Reduce position size during drawdowns. If you are down 5% from your peak, cut your contract size in half. This slows the bleeding and gives you room to recover without taking outsized risk.
Trailing drawdown trap
You start a prop firm evaluation with $50,000. Trailing drawdown is $2,500. You make $2,000 on day one, bringing your account to $52,000.
Your liquidation level is now $49,500 ($52,000 minus $2,500). On day two, you lose $2,600. Your equity drops to $49,400, which is below the $49,500 trailing drawdown level. Your account is closed, even though you are only down $600 from your starting balance.
Recovery math in action
Your $25,000 account drops to $20,000 after a bad week. That is a 20% drawdown.
To get back to $25,000, you need a 25% return on your remaining $20,000. If you average $500 per day in profits, that is 10 trading days just to get back to where you started.
Increasing position size to recover from drawdown faster
This is the most common way traders blow up. Reduce size during drawdowns. Smaller positions give you more room to recover.

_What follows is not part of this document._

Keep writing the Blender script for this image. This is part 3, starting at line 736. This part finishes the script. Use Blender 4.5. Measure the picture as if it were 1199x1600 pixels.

Not understanding trailing drawdown before starting an evaluation
Read the prop firm rules carefully. Know whether the drawdown is static or trailing, and whether it is calculated on closed trades only or on unrealized equity.
Only checking drawdown at the end of the day
Prop firms track intraday equity. A position that is down $3,000 at 11 AM but recovers by 4 PM still triggered the drawdown limit at 11 AM.